### Written instruction
Write out the listing exactly as it is given.

### Recorded data
((

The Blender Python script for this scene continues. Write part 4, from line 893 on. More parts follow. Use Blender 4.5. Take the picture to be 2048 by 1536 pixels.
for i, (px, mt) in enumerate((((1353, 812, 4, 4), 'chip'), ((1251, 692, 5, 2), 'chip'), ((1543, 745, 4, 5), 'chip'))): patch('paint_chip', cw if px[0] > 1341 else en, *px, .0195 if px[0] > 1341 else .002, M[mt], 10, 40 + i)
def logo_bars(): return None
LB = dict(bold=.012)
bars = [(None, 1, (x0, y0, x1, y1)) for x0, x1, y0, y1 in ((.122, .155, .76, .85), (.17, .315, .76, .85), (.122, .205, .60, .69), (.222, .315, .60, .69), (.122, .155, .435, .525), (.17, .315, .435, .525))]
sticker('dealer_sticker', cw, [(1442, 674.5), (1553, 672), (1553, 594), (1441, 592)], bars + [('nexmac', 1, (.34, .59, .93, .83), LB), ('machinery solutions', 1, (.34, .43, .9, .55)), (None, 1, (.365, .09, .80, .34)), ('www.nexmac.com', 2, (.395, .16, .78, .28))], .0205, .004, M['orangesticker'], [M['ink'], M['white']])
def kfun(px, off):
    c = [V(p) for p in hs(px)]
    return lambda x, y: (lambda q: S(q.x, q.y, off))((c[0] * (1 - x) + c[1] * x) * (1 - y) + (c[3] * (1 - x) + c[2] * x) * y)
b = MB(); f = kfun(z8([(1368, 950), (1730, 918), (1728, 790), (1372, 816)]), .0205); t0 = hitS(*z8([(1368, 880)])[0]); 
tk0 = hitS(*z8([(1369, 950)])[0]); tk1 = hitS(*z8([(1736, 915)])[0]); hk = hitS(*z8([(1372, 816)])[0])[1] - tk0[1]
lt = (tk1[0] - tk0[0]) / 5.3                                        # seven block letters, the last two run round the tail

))

### Final answer
The Blender Python script for this scene continues. Write part 4, from line 893 on. More parts follow. Use Blender 4.5. Take the picture to be 2048 by 1536 pixels.
for i, (px, mt) in enumerate((((1353, 812, 4, 4), 'chip'), ((1251, 692, 5, 2), 'chip'), ((1543, 745, 4, 5), 'chip'))): patch('paint_chip', cw if px[0] > 1341 else en, *px, .0195 if px[0] > 1341 else .002, M[mt], 10, 40 + i)
def logo_bars(): return None
LB = dict(bold=.012)
bars = [(None, 1, (x0, y0, x1, y1)) for x0, x1, y0, y1 in ((.122, .155, .76, .85), (.17, .315, .76, .85), (.122, .205, .60, .69), (.222, .315, .60, .69), (.122, .155, .435, .525), (.17, .315, .435, .525))]
sticker('dealer_sticker', cw, [(1442, 674.5), (1553, 672), (1553, 594), (1441, 592)], bars + [('nexmac', 1, (.34, .59, .93, .83), LB), ('machinery solutions', 1, (.34, .43, .9, .55)), (None, 1, (.365, .09, .80, .34)), ('www.nexmac.com', 2, (.395, .16, .78, .28))], .0205, .004, M['orangesticker'], [M['ink'], M['white']])
def kfun(px, off):
    c = [V(p) for p in hs(px)]
    return lambda x, y: (lambda q: S(q.x, q.y, off))((c[0] * (1 - x) + c[1] * x) * (1 - y) + (c[3] * (1 - x) + c[2] * x) * y)
b = MB(); f = kfun(z8([(1368, 950), (1730, 918), (1728, 790), (1372, 816)]), .0205); t0 = hitS(*z8([(1368, 880)])[0]); 
tk0 = hitS(*z8([(1369, 950)])[0]); tk1 = hitS(*z8([(1736, 915)])[0]); hk = hitS(*z8([(1372, 816)])[0])[1] - tk0[1]
lt = (tk1[0] - tk0[0]) / 5.3                                        # seven block letters, the last two run round the tail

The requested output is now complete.